* Data segment:

================

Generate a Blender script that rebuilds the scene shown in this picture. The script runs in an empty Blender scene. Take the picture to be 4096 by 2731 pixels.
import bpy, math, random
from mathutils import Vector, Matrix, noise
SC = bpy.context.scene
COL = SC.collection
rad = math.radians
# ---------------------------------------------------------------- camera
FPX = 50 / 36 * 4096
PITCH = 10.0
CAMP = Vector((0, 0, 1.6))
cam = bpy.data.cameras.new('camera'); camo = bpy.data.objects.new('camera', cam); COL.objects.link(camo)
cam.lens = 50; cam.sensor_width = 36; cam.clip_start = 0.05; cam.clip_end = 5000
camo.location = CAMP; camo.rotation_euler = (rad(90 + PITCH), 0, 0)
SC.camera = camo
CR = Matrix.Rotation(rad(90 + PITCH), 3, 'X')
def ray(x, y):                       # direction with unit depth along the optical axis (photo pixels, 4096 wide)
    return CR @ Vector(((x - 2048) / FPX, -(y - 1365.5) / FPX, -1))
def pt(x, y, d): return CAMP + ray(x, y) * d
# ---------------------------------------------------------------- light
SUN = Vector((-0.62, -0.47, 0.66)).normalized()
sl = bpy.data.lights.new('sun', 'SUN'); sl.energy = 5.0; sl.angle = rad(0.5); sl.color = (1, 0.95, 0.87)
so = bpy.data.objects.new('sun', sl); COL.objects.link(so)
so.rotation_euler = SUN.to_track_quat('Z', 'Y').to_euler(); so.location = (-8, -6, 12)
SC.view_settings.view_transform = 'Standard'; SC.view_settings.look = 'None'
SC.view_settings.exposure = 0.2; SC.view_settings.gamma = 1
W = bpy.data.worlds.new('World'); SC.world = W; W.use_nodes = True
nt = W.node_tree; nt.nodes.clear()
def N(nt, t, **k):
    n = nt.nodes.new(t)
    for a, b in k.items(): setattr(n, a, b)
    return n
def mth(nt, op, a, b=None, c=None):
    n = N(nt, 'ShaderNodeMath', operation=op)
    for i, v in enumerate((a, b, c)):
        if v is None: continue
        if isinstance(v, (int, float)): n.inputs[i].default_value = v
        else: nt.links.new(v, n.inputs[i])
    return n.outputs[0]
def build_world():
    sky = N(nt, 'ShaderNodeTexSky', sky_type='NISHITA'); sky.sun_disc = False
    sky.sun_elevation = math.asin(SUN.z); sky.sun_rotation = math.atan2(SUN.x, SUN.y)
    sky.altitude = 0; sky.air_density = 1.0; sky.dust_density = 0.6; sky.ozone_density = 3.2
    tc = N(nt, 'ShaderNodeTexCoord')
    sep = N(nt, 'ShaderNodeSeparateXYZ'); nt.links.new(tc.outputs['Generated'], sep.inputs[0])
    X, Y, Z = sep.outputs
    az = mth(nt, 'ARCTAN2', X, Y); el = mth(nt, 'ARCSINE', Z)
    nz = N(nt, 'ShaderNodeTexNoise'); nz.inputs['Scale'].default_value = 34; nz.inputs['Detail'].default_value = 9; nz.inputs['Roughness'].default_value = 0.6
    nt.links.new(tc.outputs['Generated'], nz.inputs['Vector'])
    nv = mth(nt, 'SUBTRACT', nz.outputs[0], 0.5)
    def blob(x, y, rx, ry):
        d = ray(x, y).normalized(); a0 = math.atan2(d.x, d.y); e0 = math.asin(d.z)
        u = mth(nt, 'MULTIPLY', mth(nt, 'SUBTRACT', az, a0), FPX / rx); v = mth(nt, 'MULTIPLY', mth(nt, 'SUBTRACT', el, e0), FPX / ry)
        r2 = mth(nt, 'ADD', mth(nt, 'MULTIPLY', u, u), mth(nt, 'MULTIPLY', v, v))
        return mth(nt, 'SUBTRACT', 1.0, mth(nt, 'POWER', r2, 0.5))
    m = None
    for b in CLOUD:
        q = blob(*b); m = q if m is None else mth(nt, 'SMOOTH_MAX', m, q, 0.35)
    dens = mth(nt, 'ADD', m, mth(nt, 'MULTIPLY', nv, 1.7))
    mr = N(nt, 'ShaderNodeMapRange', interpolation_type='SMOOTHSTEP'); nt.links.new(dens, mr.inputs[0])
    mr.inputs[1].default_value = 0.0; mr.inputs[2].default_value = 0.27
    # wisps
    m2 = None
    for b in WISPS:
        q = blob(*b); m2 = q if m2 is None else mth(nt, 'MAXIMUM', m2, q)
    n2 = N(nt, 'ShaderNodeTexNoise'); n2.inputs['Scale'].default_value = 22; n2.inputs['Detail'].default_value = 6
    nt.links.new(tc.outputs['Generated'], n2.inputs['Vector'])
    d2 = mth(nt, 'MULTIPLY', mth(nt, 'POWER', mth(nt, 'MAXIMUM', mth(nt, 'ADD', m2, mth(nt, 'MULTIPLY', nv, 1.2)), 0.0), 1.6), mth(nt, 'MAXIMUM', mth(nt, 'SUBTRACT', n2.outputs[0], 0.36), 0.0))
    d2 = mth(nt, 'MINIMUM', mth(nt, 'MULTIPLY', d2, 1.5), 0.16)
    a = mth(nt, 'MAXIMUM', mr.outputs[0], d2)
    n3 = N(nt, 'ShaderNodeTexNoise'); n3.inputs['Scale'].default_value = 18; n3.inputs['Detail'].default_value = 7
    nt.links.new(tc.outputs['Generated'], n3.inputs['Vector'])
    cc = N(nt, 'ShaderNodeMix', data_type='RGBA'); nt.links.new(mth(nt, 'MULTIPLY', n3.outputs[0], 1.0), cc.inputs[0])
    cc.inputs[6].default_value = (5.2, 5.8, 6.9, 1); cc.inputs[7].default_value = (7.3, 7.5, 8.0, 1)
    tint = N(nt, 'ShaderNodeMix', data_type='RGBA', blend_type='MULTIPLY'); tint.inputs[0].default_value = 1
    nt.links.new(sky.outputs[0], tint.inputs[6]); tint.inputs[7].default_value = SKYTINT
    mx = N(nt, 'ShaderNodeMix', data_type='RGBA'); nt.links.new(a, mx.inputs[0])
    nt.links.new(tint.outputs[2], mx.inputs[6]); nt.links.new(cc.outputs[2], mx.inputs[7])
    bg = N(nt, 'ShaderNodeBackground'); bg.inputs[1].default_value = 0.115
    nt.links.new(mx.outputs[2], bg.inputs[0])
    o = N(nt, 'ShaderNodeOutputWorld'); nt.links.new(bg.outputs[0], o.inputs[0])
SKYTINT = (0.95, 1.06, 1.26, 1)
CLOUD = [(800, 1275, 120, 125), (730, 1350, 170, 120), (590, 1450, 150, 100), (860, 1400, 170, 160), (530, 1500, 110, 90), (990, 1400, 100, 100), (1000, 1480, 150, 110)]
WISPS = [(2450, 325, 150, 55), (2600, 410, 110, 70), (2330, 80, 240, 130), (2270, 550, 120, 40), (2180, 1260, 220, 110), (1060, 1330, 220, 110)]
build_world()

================

* To do:
Output the data above exactly, please, line for line.

* Task output:
Generate a Blender script that rebuilds the scene shown in this picture. The script runs in an empty Blender scene. Take the picture to be 4096 by 2731 pixels.
import bpy, math, random
from mathutils import Vector, Matrix, noise
SC = bpy.context.scene
COL = SC.collection
rad = math.radians
# ---------------------------------------------------------------- camera
FPX = 50 / 36 * 4096
PITCH = 10.0
CAMP = Vector((0, 0, 1.6))
cam = bpy.data.cameras.new('camera'); camo = bpy.data.objects.new('camera', cam); COL.objects.link(camo)
cam.lens = 50; cam.sensor_width = 36; cam.clip_start = 0.05; cam.clip_end = 5000
camo.location = CAMP; camo.rotation_euler = (rad(90 + PITCH), 0, 0)
SC.camera = camo
CR = Matrix.Rotation(rad(90 + PITCH), 3, 'X')
def ray(x, y):                       # direction with unit depth along the optical axis (photo pixels, 4096 wide)
    return CR @ Vector(((x - 2048) / FPX, -(y - 1365.5) / FPX, -1))
def pt(x, y, d): return CAMP + ray(x, y) * d
# ---------------------------------------------------------------- light
SUN = Vector((-0.62, -0.47, 0.66)).normalized()
sl = bpy.data.lights.new('sun', 'SUN'); sl.energy = 5.0; sl.angle = rad(0.5); sl.color = (1, 0.95, 0.87)
so = bpy.data.objects.new('sun', sl); COL.objects.link(so)
so.rotation_euler = SUN.to_track_quat('Z', 'Y').to_euler(); so.location = (-8, -6, 12)
SC.view_settings.view_transform = 'Standard'; SC.view_settings.look = 'None'
SC.view_settings.exposure = 0.2; SC.view_settings.gamma = 1
W = bpy.data.worlds.new('World'); SC.world = W; W.use_nodes = True
nt = W.node_tree; nt.nodes.clear()
def N(nt, t, **k):
    n = nt.nodes.new(t)
    for a, b in k.items(): setattr(n, a, b)
    return n
def mth(nt, op, a, b=None, c=None):
    n = N(nt, 'ShaderNodeMath', operation=op)
    for i, v in enumerate((a, b, c)):
        if v is None: continue
        if isinstance(v, (int, float)): n.inputs[i].default_value = v
        else: nt.links.new(v, n.inputs[i])
    return n.outputs[0]
def build_world():
    sky = N(nt, 'ShaderNodeTexSky', sky_type='NISHITA'); sky.sun_disc = False
    sky.sun_elevation = math.asin(SUN.z); sky.sun_rotation = math.atan2(SUN.x, SUN.y)
    sky.altitude = 0; sky.air_density = 1.0; sky.dust_density = 0.6; sky.ozone_density = 3.2
    tc = N(nt, 'ShaderNodeTexCoord')
    sep = N(nt, 'ShaderNodeSeparateXYZ'); nt.links.new(tc.outputs['Generated'], sep.inputs[0])
    X, Y, Z = sep.outputs
    az = mth(nt, 'ARCTAN2', X, Y); el = mth(nt, 'ARCSINE', Z)
    nz = N(nt, 'ShaderNodeTexNoise'); nz.inputs['Scale'].default_value = 34; nz.inputs['Detail'].default_value = 9; nz.inputs['Roughness'].default_value = 0.6
    nt.links.new(tc.outputs['Generated'], nz.inputs['Vector'])
    nv = mth(nt, 'SUBTRACT', nz.outputs[0], 0.5)
    def blob(x, y, rx, ry):
        d = ray(x, y).normalized(); a0 = math.atan2(d.x, d.y); e0 = math.asin(d.z)
        u = mth(nt, 'MULTIPLY', mth(nt, 'SUBTRACT', az, a0), FPX / rx); v = mth(nt, 'MULTIPLY', mth(nt, 'SUBTRACT', el, e0), FPX / ry)
        r2 = mth(nt, 'ADD', mth(nt, 'MULTIPLY', u, u), mth(nt, 'MULTIPLY', v, v))
        return mth(nt, 'SUBTRACT', 1.0, mth(nt, 'POWER', r2, 0.5))
    m = None
    for b in CLOUD:
        q = blob(*b); m = q if m is None else mth(nt, 'SMOOTH_MAX', m, q, 0.35)
    dens = mth(nt, 'ADD', m, mth(nt, 'MULTIPLY', nv, 1.7))
    mr = N(nt, 'ShaderNodeMapRange', interpolation_type='SMOOTHSTEP'); nt.links.new(dens, mr.inputs[0])
    mr.inputs[1].default_value = 0.0; mr.inputs[2].default_value = 0.27
    # wisps
    m2 = None
    for b in WISPS:
        q = blob(*b); m2 = q if m2 is None else mth(nt, 'MAXIMUM', m2, q)
    n2 = N(nt, 'ShaderNodeTexNoise'); n2.inputs['Scale'].default_value = 22; n2.inputs['Detail'].default_value = 6
    nt.links.new(tc.outputs['Generated'], n2.inputs['Vector'])
    d2 = mth(nt, 'MULTIPLY', mth(nt, 'POWER', mth(nt, 'MAXIMUM', mth(nt, 'ADD', m2, mth(nt, 'MULTIPLY', nv, 1.2)), 0.0), 1.6), mth(nt, 'MAXIMUM', mth(nt, 'SUBTRACT', n2.outputs[0], 0.36), 0.0))
    d2 = mth(nt, 'MINIMUM', mth(nt, 'MULTIPLY', d2, 1.5), 0.16)
    a = mth(nt, 'MAXIMUM', mr.outputs[0], d2)
    n3 = N(nt, 'ShaderNodeTexNoise'); n3.inputs['Scale'].default_value = 18; n3.inputs['Detail'].default_value = 7
    nt.links.new(tc.outputs['Generated'], n3.inputs['Vector'])
    cc = N(nt, 'ShaderNodeMix', data_type='RGBA'); nt.links.new(mth(nt, 'MULTIPLY', n3.outputs[0], 1.0), cc.inputs[0])
    cc.inputs[6].default_value = (5.2, 5.8, 6.9, 1); cc.inputs[7].default_value = (7.3, 7.5, 8.0, 1)
    tint = N(nt, 'ShaderNodeMix', data_type='RGBA', blend_type='MULTIPLY'); tint.inputs[0].default_value = 1
    nt.links.new(sky.outputs[0], tint.inputs[6]); tint.inputs[7].default_value = SKYTINT
    mx = N(nt, 'ShaderNodeMix', data_type='RGBA'); nt.links.new(a, mx.inputs[0])
    nt.links.new(tint.outputs[2], mx.inputs[6]); nt.links.new(cc.outputs[2], mx.inputs[7])
    bg = N(nt, 'ShaderNodeBackground'); bg.inputs[1].default_value = 0.115
    nt.links.new(mx.outputs[2], bg.inputs[0])
    o = N(nt, 'ShaderNodeOutputWorld'); nt.links.new(bg.outputs[0], o.inputs[0])
SKYTINT = (0.95, 1.06, 1.26, 1)
CLOUD = [(800, 1275, 120, 125), (730, 1350, 170, 120), (590, 1450, 150, 100), (860, 1400, 170, 160), (530, 1500, 110, 90), (990, 1400, 100, 100), (1000, 1480, 150, 110)]
WISPS = [(2450, 325, 150, 55), (2600, 410, 110, 70), (2330, 80, 240, 130), (2270, 550, 120, 40), (2180, 1260, 220, 110), (1060, 1330, 220, 110)]
build_world()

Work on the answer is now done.